NAUFRAGIO
Ahí está. Boca abajo. Muerto. Quiero imaginarlo dormido. Pero una playa turca fue el último destino de Aylan Kurdi, un niño sirio de tres años que murió junto a su madre y su hermano rumbo a un futuro en Grecia. Eran 12 migrantes, pero el naufragio se adelantó.
Tanto esa foto como la del policía que carga al pequeño circularon vertiginosamente por ese otro mar cibernético. El mar permite que algunos toquen tierra para intentar erigir una nueva posibilidad pese al trauma y el miedo.

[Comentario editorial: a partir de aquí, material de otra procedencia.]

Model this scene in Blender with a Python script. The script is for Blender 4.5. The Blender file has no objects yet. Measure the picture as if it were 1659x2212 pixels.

Pero para otros como Aylan, las olas diluyeron eso a través del peligroso trayecto por el Mediterráneo. Es el drama de los refugiados alrededor del mundo, parte de esa cotidianeidad noticiosa que tantas veces se licúa por inercia.
Según Amnistía Internacional, más de 4 millones de refugiados han huido de Siria y de esos, 3.8 millones se han concentrado en Turquía, Líbano, Jordania, Irak y Egipto. La organización, como otras voces, ha criticado la apatía de individuos y de líderes del mundo, así como la falta de políticas y acciones efectivas para lidiar con esta crisis humanitaria.
Sin embargo, la imagen de Aylan valida lo que Susan Sontag decía en “Ante el dolor de los demás”. Que las fotografías “dotan de ‘realidad’ (o de ‘mayor realidad’) a asuntos que los privilegiados o los meramente indemnes acaso prefieren ignorar”. La contundencia gráfica, como una pintura del periodo azul de Picasso, relata a viva voz el cuento que ha estado por mucho tiempo entre susurros.
Entretanto, la foto de ese nene que iba con camiseta roja y pantalones azules circula y, con que la hayamos visto una vez, el trozo de realidad que captura habla del insoportable peso de las culpas repartidas ante las guerras. De las vidas que se aniquilan, de las tristezas que difícilmente logran disiparse.
Cosas de los naufragios, será, pero sus restos quedan como elocuentes símbolos que pueden causar que actuemos ante lo injusto.